— Written task —
Repeat each line word for word.

———

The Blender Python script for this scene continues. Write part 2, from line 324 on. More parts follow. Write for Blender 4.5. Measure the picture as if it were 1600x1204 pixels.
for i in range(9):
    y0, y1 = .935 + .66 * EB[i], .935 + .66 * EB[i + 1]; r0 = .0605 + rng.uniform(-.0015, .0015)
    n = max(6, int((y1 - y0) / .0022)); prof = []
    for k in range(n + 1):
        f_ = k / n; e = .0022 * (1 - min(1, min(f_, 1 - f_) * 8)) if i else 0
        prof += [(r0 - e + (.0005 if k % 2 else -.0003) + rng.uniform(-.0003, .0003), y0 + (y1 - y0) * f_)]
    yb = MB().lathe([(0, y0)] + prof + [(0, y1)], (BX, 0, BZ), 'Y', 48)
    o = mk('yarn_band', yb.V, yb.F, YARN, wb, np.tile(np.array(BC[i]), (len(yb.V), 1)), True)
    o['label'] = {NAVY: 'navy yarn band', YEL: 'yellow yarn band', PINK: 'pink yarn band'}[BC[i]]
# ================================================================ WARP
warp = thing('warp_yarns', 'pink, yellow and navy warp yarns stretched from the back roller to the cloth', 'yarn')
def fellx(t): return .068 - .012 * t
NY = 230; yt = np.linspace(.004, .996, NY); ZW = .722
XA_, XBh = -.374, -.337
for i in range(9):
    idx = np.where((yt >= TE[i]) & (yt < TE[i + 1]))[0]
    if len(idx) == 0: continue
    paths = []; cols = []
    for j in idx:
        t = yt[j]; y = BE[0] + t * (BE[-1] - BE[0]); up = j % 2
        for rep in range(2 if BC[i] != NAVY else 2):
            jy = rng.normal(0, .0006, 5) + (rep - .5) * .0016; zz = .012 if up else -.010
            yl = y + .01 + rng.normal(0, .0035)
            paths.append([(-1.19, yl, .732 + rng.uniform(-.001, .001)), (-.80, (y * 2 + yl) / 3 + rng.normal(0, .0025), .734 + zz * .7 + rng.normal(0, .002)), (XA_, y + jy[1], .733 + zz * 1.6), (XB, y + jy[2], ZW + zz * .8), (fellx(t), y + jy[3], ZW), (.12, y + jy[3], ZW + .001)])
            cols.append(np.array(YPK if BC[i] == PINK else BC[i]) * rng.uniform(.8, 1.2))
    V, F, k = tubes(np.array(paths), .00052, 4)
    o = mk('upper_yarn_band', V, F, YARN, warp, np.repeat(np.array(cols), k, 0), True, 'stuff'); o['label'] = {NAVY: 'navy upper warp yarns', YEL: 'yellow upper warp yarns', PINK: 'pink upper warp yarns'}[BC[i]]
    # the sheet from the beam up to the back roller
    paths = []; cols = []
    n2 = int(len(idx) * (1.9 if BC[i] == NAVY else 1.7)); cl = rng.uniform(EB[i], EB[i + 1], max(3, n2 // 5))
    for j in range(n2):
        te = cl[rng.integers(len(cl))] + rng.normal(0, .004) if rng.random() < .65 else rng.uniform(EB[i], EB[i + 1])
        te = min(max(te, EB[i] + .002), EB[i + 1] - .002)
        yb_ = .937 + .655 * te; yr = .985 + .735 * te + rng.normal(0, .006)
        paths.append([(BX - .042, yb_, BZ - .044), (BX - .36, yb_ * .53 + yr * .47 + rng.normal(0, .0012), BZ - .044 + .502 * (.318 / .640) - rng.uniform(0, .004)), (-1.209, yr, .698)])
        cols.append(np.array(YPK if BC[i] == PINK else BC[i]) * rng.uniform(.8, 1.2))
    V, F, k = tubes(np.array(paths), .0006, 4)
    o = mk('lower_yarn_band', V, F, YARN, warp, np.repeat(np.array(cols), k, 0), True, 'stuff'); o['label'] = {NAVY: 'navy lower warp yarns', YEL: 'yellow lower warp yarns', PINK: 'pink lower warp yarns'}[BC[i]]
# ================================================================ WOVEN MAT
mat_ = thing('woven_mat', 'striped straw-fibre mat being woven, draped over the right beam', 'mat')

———

— Problem solution —
The Blender Python script for this scene continues. Write part 2, from line 324 on. More parts follow. Write for Blender 4.5. Measure the picture as if it were 1600x1204 pixels.
for i in range(9):
    y0, y1 = .935 + .66 * EB[i], .935 + .66 * EB[i + 1]; r0 = .0605 + rng.uniform(-.0015, .0015)
    n = max(6, int((y1 - y0) / .0022)); prof = []
    for k in range(n + 1):
        f_ = k / n; e = .0022 * (1 - min(1, min(f_, 1 - f_) * 8)) if i else 0
        prof += [(r0 - e + (.0005 if k % 2 else -.0003) + rng.uniform(-.0003, .0003), y0 + (y1 - y0) * f_)]
    yb = MB().lathe([(0, y0)] + prof + [(0, y1)], (BX, 0, BZ), 'Y', 48)
    o = mk('yarn_band', yb.V, yb.F, YARN, wb, np.tile(np.array(BC[i]), (len(yb.V), 1)), True)
    o['label'] = {NAVY: 'navy yarn band', YEL: 'yellow yarn band', PINK: 'pink yarn band'}[BC[i]]
# ================================================================ WARP
warp = thing('warp_yarns', 'pink, yellow and navy warp yarns stretched from the back roller to the cloth', 'yarn')
def fellx(t): return .068 - .012 * t
NY = 230; yt = np.linspace(.004, .996, NY); ZW = .722
XA_, XBh = -.374, -.337
for i in range(9):
    idx = np.where((yt >= TE[i]) & (yt < TE[i + 1]))[0]
    if len(idx) == 0: continue
    paths = []; cols = []
    for j in idx:
        t = yt[j]; y = BE[0] + t * (BE[-1] - BE[0]); up = j % 2
        for rep in range(2 if BC[i] != NAVY else 2):
            jy = rng.normal(0, .0006, 5) + (rep - .5) * .0016; zz = .012 if up else -.010
            yl = y + .01 + rng.normal(0, .0035)
            paths.append([(-1.19, yl, .732 + rng.uniform(-.001, .001)), (-.80, (y * 2 + yl) / 3 + rng.normal(0, .0025), .734 + zz * .7 + rng.normal(0, .002)), (XA_, y + jy[1], .733 + zz * 1.6), (XB, y + jy[2], ZW + zz * .8), (fellx(t), y + jy[3], ZW), (.12, y + jy[3], ZW + .001)])
            cols.append(np.array(YPK if BC[i] == PINK else BC[i]) * rng.uniform(.8, 1.2))
    V, F, k = tubes(np.array(paths), .00052, 4)
    o = mk('upper_yarn_band', V, F, YARN, warp, np.repeat(np.array(cols), k, 0), True, 'stuff'); o['label'] = {NAVY: 'navy upper warp yarns', YEL: 'yellow upper warp yarns', PINK: 'pink upper warp yarns'}[BC[i]]
    # the sheet from the beam up to the back roller
    paths = []; cols = []
    n2 = int(len(idx) * (1.9 if BC[i] == NAVY else 1.7)); cl = rng.uniform(EB[i], EB[i + 1], max(3, n2 // 5))
    for j in range(n2):
        te = cl[rng.integers(len(cl))] + rng.normal(0, .004) if rng.random() < .65 else rng.uniform(EB[i], EB[i + 1])
        te = min(max(te, EB[i] + .002), EB[i + 1] - .002)
        yb_ = .937 + .655 * te; yr = .985 + .735 * te + rng.normal(0, .006)
        paths.append([(BX - .042, yb_, BZ - .044), (BX - .36, yb_ * .53 + yr * .47 + rng.normal(0, .0012), BZ - .044 + .502 * (.318 / .640) - rng.uniform(0, .004)), (-1.209, yr, .698)])
        cols.append(np.array(YPK if BC[i] == PINK else BC[i]) * rng.uniform(.8, 1.2))
    V, F, k = tubes(np.array(paths), .0006, 4)
    o = mk('lower_yarn_band', V, F, YARN, warp, np.repeat(np.array(cols), k, 0), True, 'stuff'); o['label'] = {NAVY: 'navy lower warp yarns', YEL: 'yellow lower warp yarns', PINK: 'pink lower warp yarns'}[BC[i]]
# ================================================================ WOVEN MAT
mat_ = thing('woven_mat', 'striped straw-fibre mat being woven, draped over the right beam', 'mat')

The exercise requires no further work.